INSTRUCTION: Copy exactly the lines from the start of the data below through the one that carries "sc.camera = camo", and only those.

SOURCE MATERIAL:
>> begin

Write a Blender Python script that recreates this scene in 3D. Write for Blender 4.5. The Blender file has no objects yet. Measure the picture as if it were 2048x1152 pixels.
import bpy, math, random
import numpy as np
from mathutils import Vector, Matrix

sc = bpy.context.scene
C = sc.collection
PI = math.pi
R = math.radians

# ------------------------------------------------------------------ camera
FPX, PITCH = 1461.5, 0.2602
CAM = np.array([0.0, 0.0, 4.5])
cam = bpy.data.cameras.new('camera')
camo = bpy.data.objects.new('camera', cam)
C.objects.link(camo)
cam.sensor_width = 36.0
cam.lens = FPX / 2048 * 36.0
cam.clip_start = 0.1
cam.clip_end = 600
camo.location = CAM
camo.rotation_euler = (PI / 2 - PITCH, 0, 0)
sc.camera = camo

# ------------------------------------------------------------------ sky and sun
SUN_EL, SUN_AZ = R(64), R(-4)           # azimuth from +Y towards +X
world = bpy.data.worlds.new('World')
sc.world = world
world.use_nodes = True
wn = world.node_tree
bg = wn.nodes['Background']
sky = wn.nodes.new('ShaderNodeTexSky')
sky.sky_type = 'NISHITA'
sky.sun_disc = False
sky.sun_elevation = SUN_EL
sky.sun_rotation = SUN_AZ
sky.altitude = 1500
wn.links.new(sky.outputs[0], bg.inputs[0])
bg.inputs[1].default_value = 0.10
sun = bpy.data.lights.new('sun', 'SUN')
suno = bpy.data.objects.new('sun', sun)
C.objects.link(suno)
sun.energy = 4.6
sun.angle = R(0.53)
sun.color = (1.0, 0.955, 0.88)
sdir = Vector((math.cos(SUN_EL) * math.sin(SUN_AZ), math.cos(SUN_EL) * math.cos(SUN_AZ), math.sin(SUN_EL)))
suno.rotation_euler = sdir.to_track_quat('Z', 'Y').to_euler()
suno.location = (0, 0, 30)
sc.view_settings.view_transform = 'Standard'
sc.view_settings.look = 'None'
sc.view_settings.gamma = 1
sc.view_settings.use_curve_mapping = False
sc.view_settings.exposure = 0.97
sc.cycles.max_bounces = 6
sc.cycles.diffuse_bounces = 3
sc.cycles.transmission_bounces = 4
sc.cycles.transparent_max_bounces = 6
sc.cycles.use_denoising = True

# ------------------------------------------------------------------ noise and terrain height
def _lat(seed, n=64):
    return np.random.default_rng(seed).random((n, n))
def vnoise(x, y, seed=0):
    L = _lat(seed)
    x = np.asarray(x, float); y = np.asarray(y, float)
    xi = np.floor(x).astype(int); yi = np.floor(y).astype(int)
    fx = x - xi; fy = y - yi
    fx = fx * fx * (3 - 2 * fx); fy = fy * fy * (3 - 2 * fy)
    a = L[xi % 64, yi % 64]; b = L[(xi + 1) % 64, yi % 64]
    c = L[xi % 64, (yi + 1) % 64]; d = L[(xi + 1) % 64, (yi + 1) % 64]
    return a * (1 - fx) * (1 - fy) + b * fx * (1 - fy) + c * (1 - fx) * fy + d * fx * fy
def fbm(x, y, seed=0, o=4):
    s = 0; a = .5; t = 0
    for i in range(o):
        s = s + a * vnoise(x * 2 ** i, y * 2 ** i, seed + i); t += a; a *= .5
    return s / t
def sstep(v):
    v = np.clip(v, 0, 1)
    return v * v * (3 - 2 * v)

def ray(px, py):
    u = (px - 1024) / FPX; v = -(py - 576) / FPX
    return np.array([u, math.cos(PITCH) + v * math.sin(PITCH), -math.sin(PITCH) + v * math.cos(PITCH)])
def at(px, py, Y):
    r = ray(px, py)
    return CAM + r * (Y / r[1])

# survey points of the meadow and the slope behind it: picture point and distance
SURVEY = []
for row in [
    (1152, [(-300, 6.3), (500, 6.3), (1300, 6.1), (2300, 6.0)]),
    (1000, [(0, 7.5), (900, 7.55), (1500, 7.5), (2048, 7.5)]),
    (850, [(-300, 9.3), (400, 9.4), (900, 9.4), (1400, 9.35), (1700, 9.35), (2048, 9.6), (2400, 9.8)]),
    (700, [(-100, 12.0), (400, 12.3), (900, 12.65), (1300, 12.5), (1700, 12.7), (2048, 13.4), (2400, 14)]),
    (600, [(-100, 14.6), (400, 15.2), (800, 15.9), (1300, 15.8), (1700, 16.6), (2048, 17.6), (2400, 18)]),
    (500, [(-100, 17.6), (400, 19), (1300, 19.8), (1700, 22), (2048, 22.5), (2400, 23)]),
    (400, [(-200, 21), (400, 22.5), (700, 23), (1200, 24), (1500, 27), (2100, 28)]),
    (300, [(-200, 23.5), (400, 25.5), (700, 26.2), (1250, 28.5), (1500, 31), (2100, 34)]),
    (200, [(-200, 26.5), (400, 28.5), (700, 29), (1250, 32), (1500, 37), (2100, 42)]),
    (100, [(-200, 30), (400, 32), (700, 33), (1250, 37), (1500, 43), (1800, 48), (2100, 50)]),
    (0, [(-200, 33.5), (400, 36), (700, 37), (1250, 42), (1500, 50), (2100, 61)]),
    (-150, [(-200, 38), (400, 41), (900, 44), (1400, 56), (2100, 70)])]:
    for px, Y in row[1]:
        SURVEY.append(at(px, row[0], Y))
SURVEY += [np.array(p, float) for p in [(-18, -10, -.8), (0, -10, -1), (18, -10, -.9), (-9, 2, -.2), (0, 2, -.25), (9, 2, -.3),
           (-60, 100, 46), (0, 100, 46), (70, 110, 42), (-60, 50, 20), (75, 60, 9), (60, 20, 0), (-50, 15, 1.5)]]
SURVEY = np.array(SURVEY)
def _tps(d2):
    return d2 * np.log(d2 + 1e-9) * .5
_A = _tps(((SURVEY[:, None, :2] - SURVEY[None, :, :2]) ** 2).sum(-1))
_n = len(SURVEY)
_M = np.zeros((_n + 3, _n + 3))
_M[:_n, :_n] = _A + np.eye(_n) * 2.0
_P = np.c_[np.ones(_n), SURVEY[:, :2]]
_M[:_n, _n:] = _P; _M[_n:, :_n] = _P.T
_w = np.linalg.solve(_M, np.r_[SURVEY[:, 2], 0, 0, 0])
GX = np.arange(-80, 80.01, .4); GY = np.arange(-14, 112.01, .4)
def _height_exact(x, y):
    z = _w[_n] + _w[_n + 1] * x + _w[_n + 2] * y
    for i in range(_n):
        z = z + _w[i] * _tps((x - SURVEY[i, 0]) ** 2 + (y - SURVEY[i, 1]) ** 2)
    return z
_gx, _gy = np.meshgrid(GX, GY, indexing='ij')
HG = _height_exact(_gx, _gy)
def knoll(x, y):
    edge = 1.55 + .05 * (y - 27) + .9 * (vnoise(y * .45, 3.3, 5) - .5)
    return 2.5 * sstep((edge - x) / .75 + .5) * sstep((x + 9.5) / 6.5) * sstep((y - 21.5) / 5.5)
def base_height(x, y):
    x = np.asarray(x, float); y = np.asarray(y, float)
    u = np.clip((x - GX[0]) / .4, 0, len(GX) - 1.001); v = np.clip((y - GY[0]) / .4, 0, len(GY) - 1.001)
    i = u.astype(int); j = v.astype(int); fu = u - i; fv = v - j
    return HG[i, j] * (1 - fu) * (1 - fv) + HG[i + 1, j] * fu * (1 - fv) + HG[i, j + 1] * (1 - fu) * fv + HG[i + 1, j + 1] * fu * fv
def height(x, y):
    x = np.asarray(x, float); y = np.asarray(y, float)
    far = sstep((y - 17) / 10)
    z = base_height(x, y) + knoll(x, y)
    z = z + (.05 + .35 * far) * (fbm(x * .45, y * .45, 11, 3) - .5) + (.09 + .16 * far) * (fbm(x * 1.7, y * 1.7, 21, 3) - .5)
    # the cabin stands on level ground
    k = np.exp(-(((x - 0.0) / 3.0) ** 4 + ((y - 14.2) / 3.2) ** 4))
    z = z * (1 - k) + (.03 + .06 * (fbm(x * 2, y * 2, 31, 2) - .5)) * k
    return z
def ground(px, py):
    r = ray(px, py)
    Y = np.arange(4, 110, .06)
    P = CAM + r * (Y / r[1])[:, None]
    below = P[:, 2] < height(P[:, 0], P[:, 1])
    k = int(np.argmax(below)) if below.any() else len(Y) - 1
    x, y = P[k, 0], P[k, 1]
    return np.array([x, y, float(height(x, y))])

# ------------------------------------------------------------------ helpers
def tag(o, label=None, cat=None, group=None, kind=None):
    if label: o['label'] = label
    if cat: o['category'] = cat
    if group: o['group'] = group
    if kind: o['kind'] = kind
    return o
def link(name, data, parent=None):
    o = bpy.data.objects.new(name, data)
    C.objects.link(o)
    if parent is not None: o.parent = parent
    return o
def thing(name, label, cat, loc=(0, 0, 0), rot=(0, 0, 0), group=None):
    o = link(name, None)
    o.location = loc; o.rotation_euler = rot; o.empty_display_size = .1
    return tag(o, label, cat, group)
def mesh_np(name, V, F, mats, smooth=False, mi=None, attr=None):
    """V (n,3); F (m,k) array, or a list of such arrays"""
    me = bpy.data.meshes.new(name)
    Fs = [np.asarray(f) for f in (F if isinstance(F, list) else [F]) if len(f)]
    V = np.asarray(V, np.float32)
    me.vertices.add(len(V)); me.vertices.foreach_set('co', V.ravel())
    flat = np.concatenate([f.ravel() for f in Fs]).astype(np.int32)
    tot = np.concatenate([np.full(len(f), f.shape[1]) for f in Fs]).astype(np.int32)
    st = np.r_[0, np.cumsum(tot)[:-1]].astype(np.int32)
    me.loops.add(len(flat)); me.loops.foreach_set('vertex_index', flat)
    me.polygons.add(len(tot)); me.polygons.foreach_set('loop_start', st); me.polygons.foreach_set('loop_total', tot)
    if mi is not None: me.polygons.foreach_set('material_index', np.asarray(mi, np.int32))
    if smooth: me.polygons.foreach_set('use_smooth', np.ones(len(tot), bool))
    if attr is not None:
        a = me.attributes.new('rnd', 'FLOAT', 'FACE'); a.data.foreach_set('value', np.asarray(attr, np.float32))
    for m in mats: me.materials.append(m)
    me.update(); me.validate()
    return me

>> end

TASK OUTPUT:
Write a Blender Python script that recreates this scene in 3D. Write for Blender 4.5. The Blender file has no objects yet. Measure the picture as if it were 2048x1152 pixels.
import bpy, math, random
import numpy as np
from mathutils import Vector, Matrix

sc = bpy.context.scene
C = sc.collection
PI = math.pi
R = math.radians

# ------------------------------------------------------------------ camera
FPX, PITCH = 1461.5, 0.2602
CAM = np.array([0.0, 0.0, 4.5])
cam = bpy.data.cameras.new('camera')
camo = bpy.data.objects.new('camera', cam)
C.objects.link(camo)
cam.sensor_width = 36.0
cam.lens = FPX / 2048 * 36.0
cam.clip_start = 0.1
cam.clip_end = 600
camo.location = CAM
camo.rotation_euler = (PI / 2 - PITCH, 0, 0)
sc.camera = camo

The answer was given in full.